> Exercise inputs
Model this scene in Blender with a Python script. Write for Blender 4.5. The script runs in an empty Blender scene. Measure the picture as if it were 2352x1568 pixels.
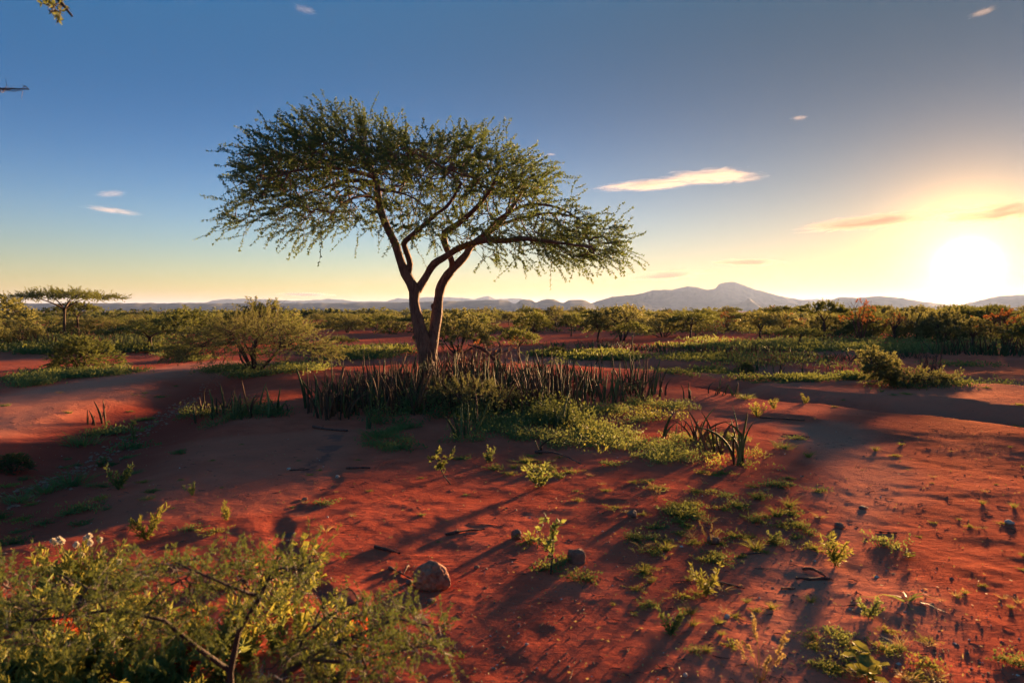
import bpy, math
import numpy as np
from math import radians, sin, cos, tan, atan, pi

SC = bpy.context.scene
COL = SC.collection
RNG = np.random.default_rng(11)

# ------------------------------------------------------------------ camera, light, exposure
EYE = np.array([0.0, 0.0, 1.7])
FPX = 1568.0                      # focal length in units of a 2352 px wide picture (24 mm on 36 mm)
PITCH = math.atan(72 / FPX)       # looking a little down
cam = bpy.data.cameras.new('camera')
cam.lens = 24.0; cam.sensor_width = 36.0
cam.clip_start = 0.05; cam.clip_end = 90000
cam.dof.use_dof = True; cam.dof.focus_distance = 15.0; cam.dof.aperture_fstop = 3.2
cam_o = bpy.data.objects.new('camera', cam); COL.objects.link(cam_o)
cam_o.location = EYE; cam_o.rotation_euler = (pi / 2 - PITCH, 0, 0)
SC.camera = cam_o

SUN_AZ = radians(33.6)            # to the right of the viewing direction
SUN_EL = radians(2.95)
SUN_DIR = np.array([sin(SUN_AZ) * cos(SUN_EL), cos(SUN_AZ) * cos(SUN_EL), sin(SUN_EL)])

SKY_TOP = 0.50; SKY_TINT = (0.33, 0.385, 0.55); SKY_HIGH = (0.024, 0.155, 0.36)   # high sky, above and behind the view, stays as at the top of the photo
# (sharpness towards the sun, height of the band above the horizon or None, colour)
GLOW = ((7000.0, None, (60.0, 42.0, 20.0)), (560.0, None, (4.0, 2.0, 0.45)), (160.0, None, (0.75, 0.32, 0.04)), (40.0, 0.06, (1.0, 0.36, 0.03)), (6.0, 0.13, (0.76, 0.36, 0.18)), (0.0, 0.075, (0.31, 0.15, 0.13)))
world = bpy.data.worlds.new('World'); SC.world = world; world.use_nodes = True
nt = world.node_tree; nt.nodes.clear()
def N(tree, typ, **kw):
    n = tree.nodes.new(typ)
    for k, v in kw.items():
        if k in n.inputs.keys() and not hasattr(n, k): n.inputs[k].default_value = v
        else: setattr(n, k, v)
    return n
sky = N(nt, 'ShaderNodeTexSky', sky_type='NISHITA', sun_disc=False)
sky.sun_elevation = SUN_EL; sky.sun_rotation = SUN_AZ
sky.altitude = 900; sky.air_density = 1.25; sky.dust_density = 0.0; sky.ozone_density = 3.0
hsv = N(nt, 'ShaderNodeHueSaturation'); hsv.inputs['Saturation'].default_value = 1.28; hsv.inputs['Value'].default_value = 1.0
nt.links.new(sky.outputs[0], hsv.inputs['Color'])
# the sun's aureole, part of the sky itself
tc = N(nt, 'ShaderNodeTexCoord')
dot = N(nt, 'ShaderNodeVectorMath', operation='DOT_PRODUCT'); dot.inputs[1].default_value = SUN_DIR
nt.links.new(tc.outputs['Generated'], dot.inputs[0])
def power_glow(expo, colr):
    a = N(nt, 'ShaderNodeMath', operation='MAXIMUM'); a.inputs[1].default_value = 0.0
    nt.links.new(dot.outputs['Value'], a.inputs[0])
    p = N(nt, 'ShaderNodeMath', operation='POWER'); p.inputs[1].default_value = expo
    nt.links.new(a.outputs[0], p.inputs[0])
    m = N(nt, 'ShaderNodeVectorMath', operation='SCALE'); m.inputs[0].default_value = colr
    nt.links.new(p.outputs[0], m.inputs['Scale'])
    return m
sep = N(nt, 'ShaderNodeSeparateXYZ'); nt.links.new(tc.outputs['Generated'], sep.inputs[0])
def wm(op, a, b=None, clamp=False):
    m = N(nt, 'ShaderNodeMath', operation=op); m.use_clamp = clamp
    for i, v in enumerate((a, b)):
        if v is None: continue
        if isinstance(v, (int, float)): m.inputs[i].default_value = v
        else: nt.links.new(v, m.inputs[i])
    return m.outputs[0]
zz = wm('MAXIMUM', sep.outputs[2], 0.0)
# the sky deepens away from the horizon
mr = N(nt, 'ShaderNodeMapRange'); mr.interpolation_type = 'SMOOTHSTEP'; nt.links.new(zz, mr.inputs[0])
mr.inputs[1].default_value = 0.0; mr.inputs[2].default_value = 0.42; mr.inputs[3].default_value = 0.80; mr.inputs[4].default_value = SKY_TOP
tint = N(nt, 'ShaderNodeVectorMath', operation='MULTIPLY'); tint.inputs[1].default_value = SKY_TINT
nt.links.new(hsv.outputs[0], tint.inputs[0])
dk = N(nt, 'ShaderNodeVectorMath', operation='SCALE'); nt.links.new(tint.outputs[0], dk.inputs[0]); nt.links.new(mr.outputs[0], dk.inputs['Scale'])
acc_in = dk.outputs[0]
hi = N(nt, 'ShaderNodeMapRange'); hi.interpolation_type = 'SMOOTHSTEP'; nt.links.new(zz, hi.inputs[0]); hi.inputs[1].default_value = 0.08; hi.inputs[2].default_value = 0.42
hm = N(nt, 'ShaderNodeMix'); hm.data_type = 'RGBA'; nt.links.new(hi.outputs[0], hm.inputs[0]); nt.links.new(acc_in, hm.inputs[6]); hm.inputs[7].default_value = (*SKY_HIGH, 1)
# near the sun the blue is washed out by dust
ds = wm('MAXIMUM', dot.outputs['Value'], 0.0)
pw = wm('POWER', ds, 5.0)
wv = N(nt, 'ShaderNodeVectorMath', operation='MULTIPLY_ADD'); cmb = N(nt, 'ShaderNodeCombineXYZ')
for i_ in range(3): nt.links.new(pw, cmb.inputs[i_])
nt.links.new(cmb.outputs[0], wv.inputs[0]); wv.inputs[1].default_value = (-0.36, -0.52, -0.70); wv.inputs[2].default_value = (1, 1, 1)
dk2 = N(nt, 'ShaderNodeVectorMath', operation='MULTIPLY'); nt.links.new(hm.outputs[2], dk2.inputs[0]); nt.links.new(wv.outputs[0], dk2.inputs[1])
acc = dk2.outputs[0]
for expo, fall, colr in GLOW:
    g = power_glow(expo, colr)
    if fall:
        sc_ = N(nt, 'ShaderNodeVectorMath', operation='SCALE'); nt.links.new(g.outputs[0], sc_.inputs[0])
        nt.links.new(wm('EXPONENT', wm('MULTIPLY', zz, -1.0 / fall)), sc_.inputs['Scale']); g = sc_
    ad = N(nt, 'ShaderNodeVectorMath', operation='ADD')
    nt.links.new(acc, ad.inputs[0]); nt.links.new(g.outputs[0], ad.inputs[1]); acc = ad.outputs[0]
bg = N(nt, 'ShaderNodeBackground'); bg.inputs['Strength'].default_value = 0.05
nt.links.new(acc, bg.inputs[0])
wo = N(nt, 'ShaderNodeOutputWorld'); nt.links.new(bg.outputs[0], wo.inputs[0])

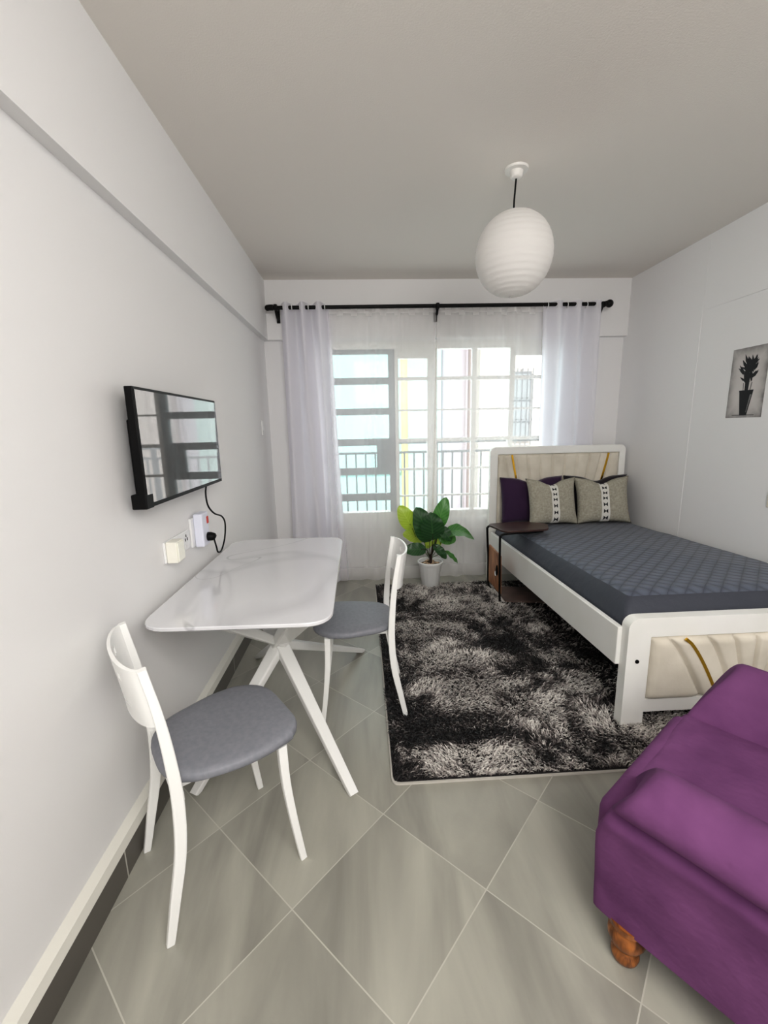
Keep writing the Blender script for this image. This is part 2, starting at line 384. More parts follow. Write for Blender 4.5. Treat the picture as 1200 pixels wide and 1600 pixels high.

> What you are asked to do
All records above are to be printed exactly, minus the pictures they contain.

> Answer in full
Model this scene in Blender with a Python script. Write for Blender 4.5. The script runs in an empty Blender scene. Measure the picture as if it were 2352x1568 pixels.
import bpy, math
import numpy as np
from math import radians, sin, cos, tan, atan, pi

SC = bpy.context.scene
COL = SC.collection
RNG = np.random.default_rng(11)

# ------------------------------------------------------------------ camera, light, exposure
EYE = np.array([0.0, 0.0, 1.7])
FPX = 1568.0                      # focal length in units of a 2352 px wide picture (24 mm on 36 mm)
PITCH = math.atan(72 / FPX)       # looking a little down
cam = bpy.data.cameras.new('camera')
cam.lens = 24.0; cam.sensor_width = 36.0
cam.clip_start = 0.05; cam.clip_end = 90000
cam.dof.use_dof = True; cam.dof.focus_distance = 15.0; cam.dof.aperture_fstop = 3.2
cam_o = bpy.data.objects.new('camera', cam); COL.objects.link(cam_o)
cam_o.location = EYE; cam_o.rotation_euler = (pi / 2 - PITCH, 0, 0)
SC.camera = cam_o

SUN_AZ = radians(33.6)            # to the right of the viewing direction
SUN_EL = radians(2.95)
SUN_DIR = np.array([sin(SUN_AZ) * cos(SUN_EL), cos(SUN_AZ) * cos(SUN_EL), sin(SUN_EL)])

SKY_TOP = 0.50; SKY_TINT = (0.33, 0.385, 0.55); SKY_HIGH = (0.024, 0.155, 0.36)   # high sky, above and behind the view, stays as at the top of the photo
# (sharpness towards the sun, height of the band above the horizon or None, colour)
GLOW = ((7000.0, None, (60.0, 42.0, 20.0)), (560.0, None, (4.0, 2.0, 0.45)), (160.0, None, (0.75, 0.32, 0.04)), (40.0, 0.06, (1.0, 0.36, 0.03)), (6.0, 0.13, (0.76, 0.36, 0.18)), (0.0, 0.075, (0.31, 0.15, 0.13)))
world = bpy.data.worlds.new('World'); SC.world = world; world.use_nodes = True
nt = world.node_tree; nt.nodes.clear()
def N(tree, typ, **kw):
    n = tree.nodes.new(typ)
    for k, v in kw.items():
        if k in n.inputs.keys() and not hasattr(n, k): n.inputs[k].default_value = v
        else: setattr(n, k, v)
    return n
sky = N(nt, 'ShaderNodeTexSky', sky_type='NISHITA', sun_disc=False)
sky.sun_elevation = SUN_EL; sky.sun_rotation = SUN_AZ
sky.altitude = 900; sky.air_density = 1.25; sky.dust_density = 0.0; sky.ozone_density = 3.0
hsv = N(nt, 'ShaderNodeHueSaturation'); hsv.inputs['Saturation'].default_value = 1.28; hsv.inputs['Value'].default_value = 1.0
nt.links.new(sky.outputs[0], hsv.inputs['Color'])
# the sun's aureole, part of the sky itself
tc = N(nt, 'ShaderNodeTexCoord')
dot = N(nt, 'ShaderNodeVectorMath', operation='DOT_PRODUCT'); dot.inputs[1].default_value = SUN_DIR
nt.links.new(tc.outputs['Generated'], dot.inputs[0])
def power_glow(expo, colr):
    a = N(nt, 'ShaderNodeMath', operation='MAXIMUM'); a.inputs[1].default_value = 0.0
    nt.links.new(dot.outputs['Value'], a.inputs[0])
    p = N(nt, 'ShaderNodeMath', operation='POWER'); p.inputs[1].default_value = expo
    nt.links.new(a.outputs[0], p.inputs[0])
    m = N(nt, 'ShaderNodeVectorMath', operation='SCALE'); m.inputs[0].default_value = colr
    nt.links.new(p.outputs[0], m.inputs['Scale'])
    return m
sep = N(nt, 'ShaderNodeSeparateXYZ'); nt.links.new(tc.outputs['Generated'], sep.inputs[0])
def wm(op, a, b=None, clamp=False):
    m = N(nt, 'ShaderNodeMath', operation=op); m.use_clamp = clamp
    for i, v in enumerate((a, b)):
        if v is None: continue
        if isinstance(v, (int, float)): m.inputs[i].default_value = v
        else: nt.links.new(v, m.inputs[i])
    return m.outputs[0]
zz = wm('MAXIMUM', sep.outputs[2], 0.0)
# the sky deepens away from the horizon
mr = N(nt, 'ShaderNodeMapRange'); mr.interpolation_type = 'SMOOTHSTEP'; nt.links.new(zz, mr.inputs[0])
mr.inputs[1].default_value = 0.0; mr.inputs[2].default_value = 0.42; mr.inputs[3].default_value = 0.80; mr.inputs[4].default_value = SKY_TOP
tint = N(nt, 'ShaderNodeVectorMath', operation='MULTIPLY'); tint.inputs[1].default_value = SKY_TINT
nt.links.new(hsv.outputs[0], tint.inputs[0])
dk = N(nt, 'ShaderNodeVectorMath', operation='SCALE'); nt.links.new(tint.outputs[0], dk.inputs[0]); nt.links.new(mr.outputs[0], dk.inputs['Scale'])
acc_in = dk.outputs[0]
hi = N(nt, 'ShaderNodeMapRange'); hi.interpolation_type = 'SMOOTHSTEP'; nt.links.new(zz, hi.inputs[0]); hi.inputs[1].default_value = 0.08; hi.inputs[2].default_value = 0.42
hm = N(nt, 'ShaderNodeMix'); hm.data_type = 'RGBA'; nt.links.new(hi.outputs[0], hm.inputs[0]); nt.links.new(acc_in, hm.inputs[6]); hm.inputs[7].default_value = (*SKY_HIGH, 1)
# near the sun the blue is washed out by dust
ds = wm('MAXIMUM', dot.outputs['Value'], 0.0)
pw = wm('POWER', ds, 5.0)
wv = N(nt, 'ShaderNodeVectorMath', operation='MULTIPLY_ADD'); cmb = N(nt, 'ShaderNodeCombineXYZ')
for i_ in range(3): nt.links.new(pw, cmb.inputs[i_])
nt.links.new(cmb.outputs[0], wv.inputs[0]); wv.inputs[1].default_value = (-0.36, -0.52, -0.70); wv.inputs[2].default_value = (1, 1, 1)
dk2 = N(nt, 'ShaderNodeVectorMath', operation='MULTIPLY'); nt.links.new(hm.outputs[2], dk2.inputs[0]); nt.links.new(wv.outputs[0], dk2.inputs[1])
acc = dk2.outputs[0]
for expo, fall, colr in GLOW:
    g = power_glow(expo, colr)
    if fall:
        sc_ = N(nt, 'ShaderNodeVectorMath', operation='SCALE'); nt.links.new(g.outputs[0], sc_.inputs[0])
        nt.links.new(wm('EXPONENT', wm('MULTIPLY', zz, -1.0 / fall)), sc_.inputs['Scale']); g = sc_
    ad = N(nt, 'ShaderNodeVectorMath', operation='ADD')
    nt.links.new(acc, ad.inputs[0]); nt.links.new(g.outputs[0], ad.inputs[1]); acc = ad.outputs[0]
bg = N(nt, 'ShaderNodeBackground'); bg.inputs['Strength'].default_value = 0.05
nt.links.new(acc, bg.inputs[0])
wo = N(nt, 'ShaderNodeOutputWorld'); nt.links.new(bg.outputs[0], wo.inputs[0])

Keep writing the Blender script for this image. This is part 2, starting at line 384. More parts follow. Write for Blender 4.5. Treat the picture as 1200 pixels wide and 1600 pixels high.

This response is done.